• _Instruction_:
Wherever the word "scene" turns up in a line of the entries, copy that line.

• _Supplied entries_:
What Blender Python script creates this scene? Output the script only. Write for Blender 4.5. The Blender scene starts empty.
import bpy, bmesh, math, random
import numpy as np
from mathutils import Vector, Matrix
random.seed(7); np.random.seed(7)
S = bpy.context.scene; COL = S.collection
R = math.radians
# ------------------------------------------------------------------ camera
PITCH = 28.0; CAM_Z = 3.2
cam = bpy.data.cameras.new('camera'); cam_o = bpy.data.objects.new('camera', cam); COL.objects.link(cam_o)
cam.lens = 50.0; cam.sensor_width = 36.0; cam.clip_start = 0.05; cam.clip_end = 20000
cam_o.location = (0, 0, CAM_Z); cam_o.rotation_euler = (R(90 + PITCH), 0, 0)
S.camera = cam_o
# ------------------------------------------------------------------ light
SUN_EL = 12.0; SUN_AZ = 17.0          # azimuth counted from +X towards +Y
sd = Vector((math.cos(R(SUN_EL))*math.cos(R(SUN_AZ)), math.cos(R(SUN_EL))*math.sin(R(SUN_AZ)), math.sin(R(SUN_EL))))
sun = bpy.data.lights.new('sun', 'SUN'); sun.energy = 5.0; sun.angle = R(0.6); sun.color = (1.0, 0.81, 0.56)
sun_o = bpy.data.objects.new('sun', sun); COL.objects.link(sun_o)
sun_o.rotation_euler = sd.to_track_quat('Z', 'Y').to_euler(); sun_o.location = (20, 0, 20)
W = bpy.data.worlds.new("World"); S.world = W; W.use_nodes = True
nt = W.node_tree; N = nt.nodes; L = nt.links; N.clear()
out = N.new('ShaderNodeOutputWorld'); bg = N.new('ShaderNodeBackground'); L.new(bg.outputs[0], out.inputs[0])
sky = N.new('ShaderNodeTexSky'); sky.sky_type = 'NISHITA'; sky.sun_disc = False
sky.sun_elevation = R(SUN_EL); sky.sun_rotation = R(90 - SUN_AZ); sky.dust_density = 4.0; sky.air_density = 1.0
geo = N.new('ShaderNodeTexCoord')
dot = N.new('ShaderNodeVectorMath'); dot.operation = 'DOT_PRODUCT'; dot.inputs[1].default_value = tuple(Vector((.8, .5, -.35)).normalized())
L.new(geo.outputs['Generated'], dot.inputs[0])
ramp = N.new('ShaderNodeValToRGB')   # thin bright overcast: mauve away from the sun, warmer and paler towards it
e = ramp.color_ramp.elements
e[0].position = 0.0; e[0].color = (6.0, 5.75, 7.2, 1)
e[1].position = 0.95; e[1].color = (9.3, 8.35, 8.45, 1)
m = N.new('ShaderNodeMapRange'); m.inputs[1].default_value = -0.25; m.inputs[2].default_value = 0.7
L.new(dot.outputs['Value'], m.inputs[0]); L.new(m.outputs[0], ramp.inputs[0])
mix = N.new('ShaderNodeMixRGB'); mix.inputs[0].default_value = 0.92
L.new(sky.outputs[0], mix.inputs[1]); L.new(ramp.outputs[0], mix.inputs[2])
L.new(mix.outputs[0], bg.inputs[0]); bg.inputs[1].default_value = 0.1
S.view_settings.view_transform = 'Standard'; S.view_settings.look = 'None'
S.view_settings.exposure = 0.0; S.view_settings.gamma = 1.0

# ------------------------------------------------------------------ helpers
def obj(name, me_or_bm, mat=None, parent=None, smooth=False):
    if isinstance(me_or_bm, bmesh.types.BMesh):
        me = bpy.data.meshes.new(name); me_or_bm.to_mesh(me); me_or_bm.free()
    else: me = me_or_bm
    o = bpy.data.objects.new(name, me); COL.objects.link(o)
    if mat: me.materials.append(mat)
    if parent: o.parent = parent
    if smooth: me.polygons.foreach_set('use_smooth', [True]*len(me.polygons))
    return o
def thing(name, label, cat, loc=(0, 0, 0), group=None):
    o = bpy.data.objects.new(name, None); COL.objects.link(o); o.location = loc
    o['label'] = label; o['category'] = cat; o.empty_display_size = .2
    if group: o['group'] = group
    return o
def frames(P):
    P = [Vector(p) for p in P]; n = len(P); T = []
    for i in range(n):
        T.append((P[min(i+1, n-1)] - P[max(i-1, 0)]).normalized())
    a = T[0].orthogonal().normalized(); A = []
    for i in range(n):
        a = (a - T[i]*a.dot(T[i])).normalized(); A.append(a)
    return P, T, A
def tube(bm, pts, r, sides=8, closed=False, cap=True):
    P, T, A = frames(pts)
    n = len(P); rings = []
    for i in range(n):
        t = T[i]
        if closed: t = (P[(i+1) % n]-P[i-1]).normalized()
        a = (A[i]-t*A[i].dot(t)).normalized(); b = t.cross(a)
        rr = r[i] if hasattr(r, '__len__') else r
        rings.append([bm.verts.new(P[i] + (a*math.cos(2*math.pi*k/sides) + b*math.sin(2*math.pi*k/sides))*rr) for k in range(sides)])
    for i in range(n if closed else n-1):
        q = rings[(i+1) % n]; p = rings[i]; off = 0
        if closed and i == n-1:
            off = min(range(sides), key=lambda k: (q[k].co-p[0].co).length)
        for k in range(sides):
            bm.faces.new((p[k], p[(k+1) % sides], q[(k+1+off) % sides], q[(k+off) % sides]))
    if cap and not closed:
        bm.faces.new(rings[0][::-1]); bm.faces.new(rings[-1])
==
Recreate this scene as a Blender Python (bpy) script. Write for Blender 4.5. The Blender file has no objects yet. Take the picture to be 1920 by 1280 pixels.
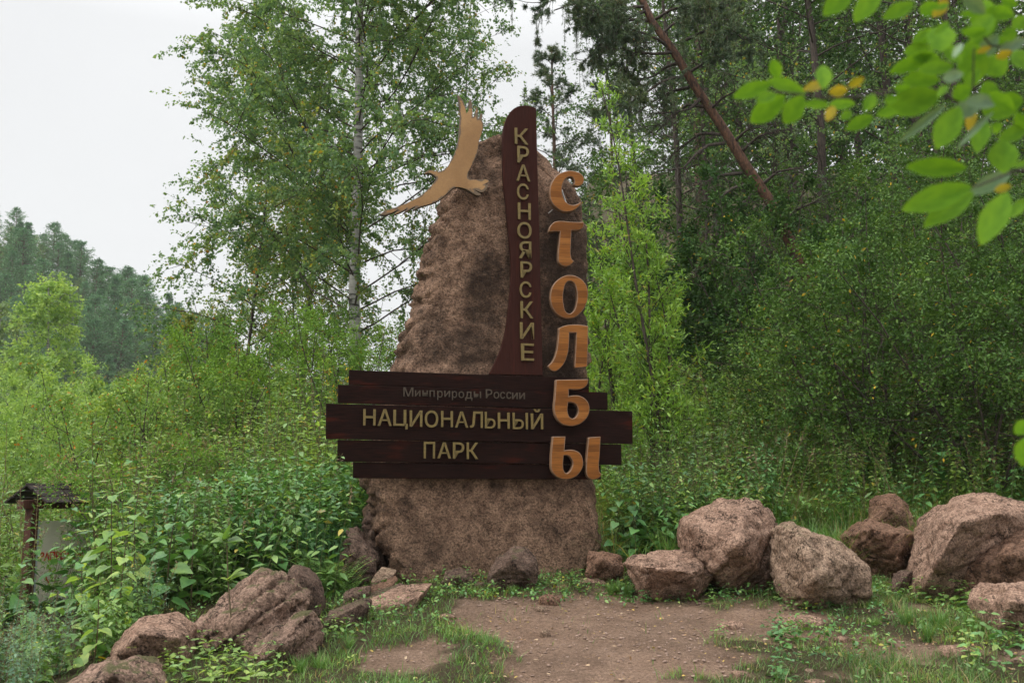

• _Answer to the task_:
What Blender Python script creates this scene? Output the script only. Write for Blender 4.5. The Blender scene starts empty.
S = bpy.context.scene; COL = S.collection
Recreate this scene as a Blender Python (bpy) script. Write for Blender 4.5. The Blender file has no objects yet. Take the picture to be 1920 by 1280 pixels.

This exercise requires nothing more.